O cenário político brasileiro tem sido sacudido de forma surpreendente, nos últimos dias. Os recentes acontecimentos envolvendo as manifestações de rua e a intensificação dos esforços da imprensa em prol do impeachment da Presidência são apenas ecos de uma crise estatal e do inconformismo popular diante da política econômica do Governo, notado desde de 2013. Na ocasião, um pequeno protesto em torno do aumento das passagens de ônibus em São Paulo desencadeou em poucos dias uma mobilização em massa que atingiu todo o país, sendo alvo até mesmo da imprensa internacional. Essa movimentação foi superada apenas pelos recentes acontecimentos quando cerca de 6 milhões de brasileiros foram às ruas, em apoio ao Juiz Moro, na condução da Operação Lava-Jato.

Na verdade, o movimento das ruas no Brasil não foi um fato isolado, mas parte de um fenômeno perceptível em diversos países nos quais o povo se organizou e saiu às ruas, confrontando os poderes totalitários, ou em em busca de liberdade e direitos negados. De modo perceptível, houve o despertamento da consciência coletiva e a percepção de que pela força revolucionária do povo, há a possibilidade de uma renovação das estruturas do poder em favor da comunidade. Era possível ver não apenas sinais de revolta, mas também de esperança, nos cartazes e depoimentos dos manifestantes. Para muitos, o momento tão esperado das mudanças havia chegado e não mais poderia ser adiado.

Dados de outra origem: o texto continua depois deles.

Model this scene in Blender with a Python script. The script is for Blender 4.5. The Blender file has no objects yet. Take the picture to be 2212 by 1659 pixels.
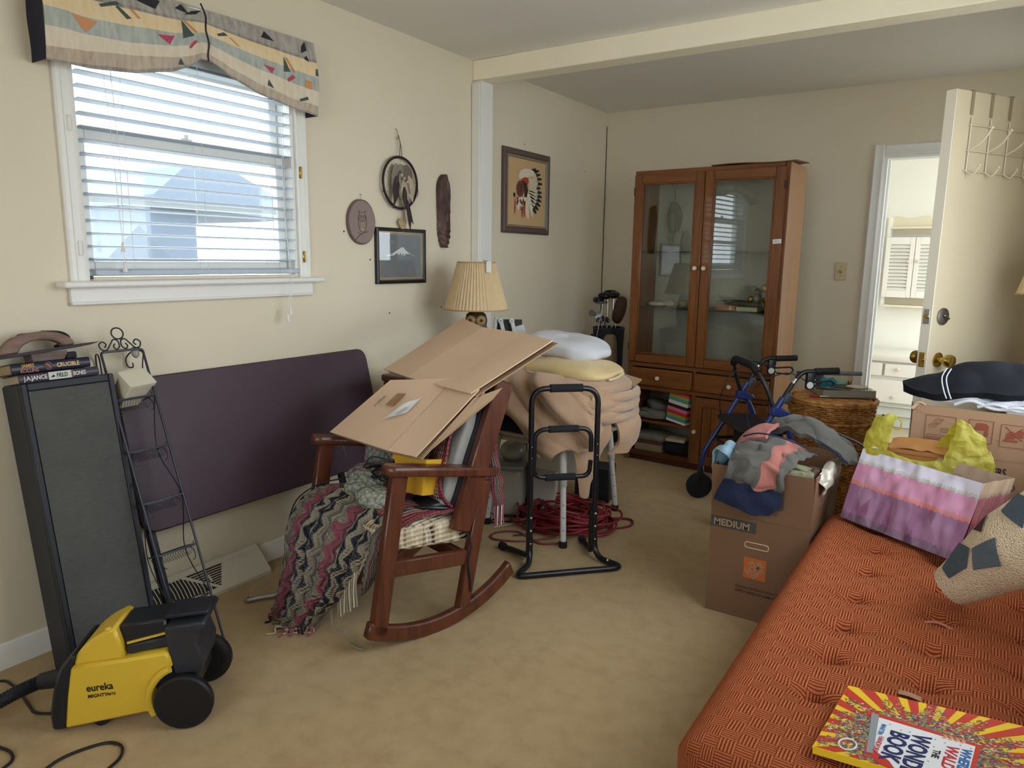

Fato comprovado é que o movimento das ruas afetou também o discurso das igrejas. Por ocasião dos protestos de 2013, os cristãos mais exaltados chegaram a conclamar os fiéis às ruas, para dar apoio ao movimento de protestos. Outros, mais comedidos, chamavam a comunidade para a um clamor em favor da nação, entendendo que apenas o poder da oração era a resposta para o momento de crise. E curiosamente, diante do quadro global das manifestações, surgiu um interesse renovado pela Teologia da Libertação (TL). Houve até mesmo um pedido exposto na mídia, que frente à realidade prevalecente, o atual Papa se manifestasse em favor da reabilitação da TL, que até o momento é considerada uma Teologia marginal nos círculos teológicos contemporâneos.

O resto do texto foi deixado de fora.